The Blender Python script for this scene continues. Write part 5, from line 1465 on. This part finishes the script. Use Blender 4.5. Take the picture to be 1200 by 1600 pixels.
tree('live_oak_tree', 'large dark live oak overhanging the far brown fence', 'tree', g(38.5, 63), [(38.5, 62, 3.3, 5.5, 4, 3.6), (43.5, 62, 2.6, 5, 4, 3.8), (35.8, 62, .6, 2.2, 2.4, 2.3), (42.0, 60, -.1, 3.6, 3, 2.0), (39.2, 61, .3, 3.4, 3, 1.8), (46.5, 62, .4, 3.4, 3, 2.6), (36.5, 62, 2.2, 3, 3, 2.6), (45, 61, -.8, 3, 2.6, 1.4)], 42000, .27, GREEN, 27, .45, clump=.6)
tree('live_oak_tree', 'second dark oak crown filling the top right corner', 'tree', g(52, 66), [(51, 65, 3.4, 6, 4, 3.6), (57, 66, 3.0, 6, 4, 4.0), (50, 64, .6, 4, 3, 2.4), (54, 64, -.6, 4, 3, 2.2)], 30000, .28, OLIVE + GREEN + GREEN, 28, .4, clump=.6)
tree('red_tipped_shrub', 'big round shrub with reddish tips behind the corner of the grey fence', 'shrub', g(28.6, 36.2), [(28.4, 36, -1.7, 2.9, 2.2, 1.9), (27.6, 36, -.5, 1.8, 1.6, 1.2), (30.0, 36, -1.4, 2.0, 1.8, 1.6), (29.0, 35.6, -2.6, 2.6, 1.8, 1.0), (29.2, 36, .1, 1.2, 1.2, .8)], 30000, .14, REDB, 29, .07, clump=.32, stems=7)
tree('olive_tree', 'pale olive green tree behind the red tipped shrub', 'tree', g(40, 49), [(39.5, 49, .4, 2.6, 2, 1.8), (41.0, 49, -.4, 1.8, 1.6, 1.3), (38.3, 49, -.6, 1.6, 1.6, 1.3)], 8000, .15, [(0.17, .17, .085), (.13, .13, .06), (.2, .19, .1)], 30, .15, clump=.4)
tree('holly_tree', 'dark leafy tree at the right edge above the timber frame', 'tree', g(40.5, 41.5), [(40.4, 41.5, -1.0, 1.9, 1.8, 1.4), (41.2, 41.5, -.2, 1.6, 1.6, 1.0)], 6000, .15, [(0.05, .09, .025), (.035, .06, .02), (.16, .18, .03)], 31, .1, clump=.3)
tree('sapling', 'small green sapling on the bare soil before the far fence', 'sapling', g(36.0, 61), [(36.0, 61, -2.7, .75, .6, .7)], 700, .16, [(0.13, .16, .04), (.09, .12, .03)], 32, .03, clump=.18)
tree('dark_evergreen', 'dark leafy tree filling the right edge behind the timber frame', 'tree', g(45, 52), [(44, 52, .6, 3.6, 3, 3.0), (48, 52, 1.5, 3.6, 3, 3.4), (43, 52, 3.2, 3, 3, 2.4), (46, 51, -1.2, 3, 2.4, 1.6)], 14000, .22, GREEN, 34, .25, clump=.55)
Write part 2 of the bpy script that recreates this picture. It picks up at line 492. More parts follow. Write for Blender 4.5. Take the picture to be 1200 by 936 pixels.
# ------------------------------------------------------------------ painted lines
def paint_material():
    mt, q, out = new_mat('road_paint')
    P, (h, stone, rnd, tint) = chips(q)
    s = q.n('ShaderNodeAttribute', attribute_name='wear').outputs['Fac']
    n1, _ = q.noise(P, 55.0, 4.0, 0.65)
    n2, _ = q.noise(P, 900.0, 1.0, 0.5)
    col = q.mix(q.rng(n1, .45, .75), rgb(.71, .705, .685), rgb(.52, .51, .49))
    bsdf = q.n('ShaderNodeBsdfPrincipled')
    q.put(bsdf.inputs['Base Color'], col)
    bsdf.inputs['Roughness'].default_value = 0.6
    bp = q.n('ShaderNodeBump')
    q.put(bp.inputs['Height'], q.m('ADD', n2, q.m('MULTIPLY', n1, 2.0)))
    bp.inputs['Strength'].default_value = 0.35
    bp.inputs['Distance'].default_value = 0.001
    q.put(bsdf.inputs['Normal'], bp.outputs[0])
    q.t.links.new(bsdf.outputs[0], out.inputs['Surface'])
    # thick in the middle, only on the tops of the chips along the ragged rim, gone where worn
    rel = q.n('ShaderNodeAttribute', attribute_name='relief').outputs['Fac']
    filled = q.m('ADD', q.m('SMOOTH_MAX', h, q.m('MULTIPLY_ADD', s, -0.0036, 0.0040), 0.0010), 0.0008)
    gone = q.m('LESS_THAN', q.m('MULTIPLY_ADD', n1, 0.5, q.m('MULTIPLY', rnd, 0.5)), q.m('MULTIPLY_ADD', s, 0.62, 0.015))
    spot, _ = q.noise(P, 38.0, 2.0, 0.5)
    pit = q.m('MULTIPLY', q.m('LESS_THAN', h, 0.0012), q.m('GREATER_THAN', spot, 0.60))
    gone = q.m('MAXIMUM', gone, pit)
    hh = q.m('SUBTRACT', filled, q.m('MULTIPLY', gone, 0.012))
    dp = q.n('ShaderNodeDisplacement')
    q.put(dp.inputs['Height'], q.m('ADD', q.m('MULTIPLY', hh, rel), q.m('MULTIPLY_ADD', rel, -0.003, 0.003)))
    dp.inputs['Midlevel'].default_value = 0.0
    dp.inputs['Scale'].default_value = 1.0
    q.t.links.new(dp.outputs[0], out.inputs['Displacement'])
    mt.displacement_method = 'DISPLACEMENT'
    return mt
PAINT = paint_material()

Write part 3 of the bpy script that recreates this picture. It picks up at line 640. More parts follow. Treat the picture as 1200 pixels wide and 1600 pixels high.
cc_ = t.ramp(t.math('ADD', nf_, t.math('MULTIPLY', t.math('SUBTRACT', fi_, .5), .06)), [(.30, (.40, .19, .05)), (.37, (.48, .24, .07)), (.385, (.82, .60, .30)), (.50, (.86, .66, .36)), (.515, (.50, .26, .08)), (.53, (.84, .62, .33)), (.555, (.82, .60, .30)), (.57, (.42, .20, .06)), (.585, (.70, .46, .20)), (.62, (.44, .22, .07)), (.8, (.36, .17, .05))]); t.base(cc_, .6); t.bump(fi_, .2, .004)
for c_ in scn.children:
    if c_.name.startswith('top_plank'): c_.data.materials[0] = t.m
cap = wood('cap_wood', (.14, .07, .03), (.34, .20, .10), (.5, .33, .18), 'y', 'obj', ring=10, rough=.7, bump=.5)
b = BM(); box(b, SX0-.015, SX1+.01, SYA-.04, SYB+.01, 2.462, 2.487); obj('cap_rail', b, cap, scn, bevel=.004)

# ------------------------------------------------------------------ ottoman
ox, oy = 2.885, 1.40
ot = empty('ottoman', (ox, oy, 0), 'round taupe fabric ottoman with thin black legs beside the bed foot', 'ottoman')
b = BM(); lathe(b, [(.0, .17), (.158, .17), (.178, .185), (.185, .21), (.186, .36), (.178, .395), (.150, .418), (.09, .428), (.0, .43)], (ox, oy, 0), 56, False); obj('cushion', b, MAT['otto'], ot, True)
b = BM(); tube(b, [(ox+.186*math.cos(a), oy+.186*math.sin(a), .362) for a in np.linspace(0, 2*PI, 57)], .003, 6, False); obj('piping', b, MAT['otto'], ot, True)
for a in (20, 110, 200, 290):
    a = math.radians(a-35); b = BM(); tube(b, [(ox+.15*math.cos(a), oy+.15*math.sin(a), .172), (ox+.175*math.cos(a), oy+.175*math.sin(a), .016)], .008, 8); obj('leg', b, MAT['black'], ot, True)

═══

* _Task_
Transcribe the entire listing above precisely.

* _Exercise answer_
The Blender Python script for this scene continues. Write part 5, from line 1465 on. This part finishes the script. Use Blender 4.5. Take the picture to be 1200 by 1600 pixels.
tree('live_oak_tree', 'large dark live oak overhanging the far brown fence', 'tree', g(38.5, 63), [(38.5, 62, 3.3, 5.5, 4, 3.6), (43.5, 62, 2.6, 5, 4, 3.8), (35.8, 62, .6, 2.2, 2.4, 2.3), (42.0, 60, -.1, 3.6, 3, 2.0), (39.2, 61, .3, 3.4, 3, 1.8), (46.5, 62, .4, 3.4, 3, 2.6), (36.5, 62, 2.2, 3, 3, 2.6), (45, 61, -.8, 3, 2.6, 1.4)], 42000, .27, GREEN, 27, .45, clump=.6)
tree('live_oak_tree', 'second dark oak crown filling the top right corner', 'tree', g(52, 66), [(51, 65, 3.4, 6, 4, 3.6), (57, 66, 3.0, 6, 4, 4.0), (50, 64, .6, 4, 3, 2.4), (54, 64, -.6, 4, 3, 2.2)], 30000, .28, OLIVE + GREEN + GREEN, 28, .4, clump=.6)
tree('red_tipped_shrub', 'big round shrub with reddish tips behind the corner of the grey fence', 'shrub', g(28.6, 36.2), [(28.4, 36, -1.7, 2.9, 2.2, 1.9), (27.6, 36, -.5, 1.8, 1.6, 1.2), (30.0, 36, -1.4, 2.0, 1.8, 1.6), (29.0, 35.6, -2.6, 2.6, 1.8, 1.0), (29.2, 36, .1, 1.2, 1.2, .8)], 30000, .14, REDB, 29, .07, clump=.32, stems=7)
tree('olive_tree', 'pale olive green tree behind the red tipped shrub', 'tree', g(40, 49), [(39.5, 49, .4, 2.6, 2, 1.8), (41.0, 49, -.4, 1.8, 1.6, 1.3), (38.3, 49, -.6, 1.6, 1.6, 1.3)], 8000, .15, [(0.17, .17, .085), (.13, .13, .06), (.2, .19, .1)], 30, .15, clump=.4)
tree('holly_tree', 'dark leafy tree at the right edge above the timber frame', 'tree', g(40.5, 41.5), [(40.4, 41.5, -1.0, 1.9, 1.8, 1.4), (41.2, 41.5, -.2, 1.6, 1.6, 1.0)], 6000, .15, [(0.05, .09, .025), (.035, .06, .02), (.16, .18, .03)], 31, .1, clump=.3)
tree('sapling', 'small green sapling on the bare soil before the far fence', 'sapling', g(36.0, 61), [(36.0, 61, -2.7, .75, .6, .7)], 700, .16, [(0.13, .16, .04), (.09, .12, .03)], 32, .03, clump=.18)
tree('dark_evergreen', 'dark leafy tree filling the right edge behind the timber frame', 'tree', g(45, 52), [(44, 52, .6, 3.6, 3, 3.0), (48, 52, 1.5, 3.6, 3, 3.4), (43, 52, 3.2, 3, 3, 2.4), (46, 51, -1.2, 3, 2.4, 1.6)], 14000, .22, GREEN, 34, .25, clump=.55)
Write part 2 of the bpy script that recreates this picture. It picks up at line 492. More parts follow. Write for Blender 4.5. Take the picture to be 1200 by 936 pixels.
# ------------------------------------------------------------------ painted lines
def paint_material():
    mt, q, out = new_mat('road_paint')
    P, (h, stone, rnd, tint) = chips(q)
    s = q.n('ShaderNodeAttribute', attribute_name='wear').outputs['Fac']
    n1, _ = q.noise(P, 55.0, 4.0, 0.65)
    n2, _ = q.noise(P, 900.0, 1.0, 0.5)
    col = q.mix(q.rng(n1, .45, .75), rgb(.71, .705, .685), rgb(.52, .51, .49))
    bsdf = q.n('ShaderNodeBsdfPrincipled')
    q.put(bsdf.inputs['Base Color'], col)
    bsdf.inputs['Roughness'].default_value = 0.6
    bp = q.n('ShaderNodeBump')
    q.put(bp.inputs['Height'], q.m('ADD', n2, q.m('MULTIPLY', n1, 2.0)))
    bp.inputs['Strength'].default_value = 0.35
    bp.inputs['Distance'].default_value = 0.001
    q.put(bsdf.inputs['Normal'], bp.outputs[0])
    q.t.links.new(bsdf.outputs[0], out.inputs['Surface'])
    # thick in the middle, only on the tops of the chips along the ragged rim, gone where worn
    rel = q.n('ShaderNodeAttribute', attribute_name='relief').outputs['Fac']
    filled = q.m('ADD', q.m('SMOOTH_MAX', h, q.m('MULTIPLY_ADD', s, -0.0036, 0.0040), 0.0010), 0.0008)
    gone = q.m('LESS_THAN', q.m('MULTIPLY_ADD', n1, 0.5, q.m('MULTIPLY', rnd, 0.5)), q.m('MULTIPLY_ADD', s, 0.62, 0.015))
    spot, _ = q.noise(P, 38.0, 2.0, 0.5)
    pit = q.m('MULTIPLY', q.m('LESS_THAN', h, 0.0012), q.m('GREATER_THAN', spot, 0.60))
    gone = q.m('MAXIMUM', gone, pit)
    hh = q.m('SUBTRACT', filled, q.m('MULTIPLY', gone, 0.012))
    dp = q.n('ShaderNodeDisplacement')
    q.put(dp.inputs['Height'], q.m('ADD', q.m('MULTIPLY', hh, rel), q.m('MULTIPLY_ADD', rel, -0.003, 0.003)))
    dp.inputs['Midlevel'].default_value = 0.0
    dp.inputs['Scale'].default_value = 1.0
    q.t.links.new(dp.outputs[0], out.inputs['Displacement'])
    mt.displacement_method = 'DISPLACEMENT'
    return mt
PAINT = paint_material()

Write part 3 of the bpy script that recreates this picture. It picks up at line 640. More parts follow. Treat the picture as 1200 pixels wide and 1600 pixels high.
cc_ = t.ramp(t.math('ADD', nf_, t.math('MULTIPLY', t.math('SUBTRACT', fi_, .5), .06)), [(.30, (.40, .19, .05)), (.37, (.48, .24, .07)), (.385, (.82, .60, .30)), (.50, (.86, .66, .36)), (.515, (.50, .26, .08)), (.53, (.84, .62, .33)), (.555, (.82, .60, .30)), (.57, (.42, .20, .06)), (.585, (.70, .46, .20)), (.62, (.44, .22, .07)), (.8, (.36, .17, .05))]); t.base(cc_, .6); t.bump(fi_, .2, .004)
for c_ in scn.children:
    if c_.name.startswith('top_plank'): c_.data.materials[0] = t.m
cap = wood('cap_wood', (.14, .07, .03), (.34, .20, .10), (.5, .33, .18), 'y', 'obj', ring=10, rough=.7, bump=.5)
b = BM(); box(b, SX0-.015, SX1+.01, SYA-.04, SYB+.01, 2.462, 2.487); obj('cap_rail', b, cap, scn, bevel=.004)

# ------------------------------------------------------------------ ottoman
ox, oy = 2.885, 1.40
ot = empty('ottoman', (ox, oy, 0), 'round taupe fabric ottoman with thin black legs beside the bed foot', 'ottoman')
b = BM(); lathe(b, [(.0, .17), (.158, .17), (.178, .185), (.185, .21), (.186, .36), (.178, .395), (.150, .418), (.09, .428), (.0, .43)], (ox, oy, 0), 56, False); obj('cushion', b, MAT['otto'], ot, True)
b = BM(); tube(b, [(ox+.186*math.cos(a), oy+.186*math.sin(a), .362) for a in np.linspace(0, 2*PI, 57)], .003, 6, False); obj('piping', b, MAT['otto'], ot, True)
for a in (20, 110, 200, 290):
    a = math.radians(a-35); b = BM(); tube(b, [(ox+.15*math.cos(a), oy+.15*math.sin(a), .172), (ox+.175*math.cos(a), oy+.175*math.sin(a), .016)], .008, 8); obj('leg', b, MAT['black'], ot, True)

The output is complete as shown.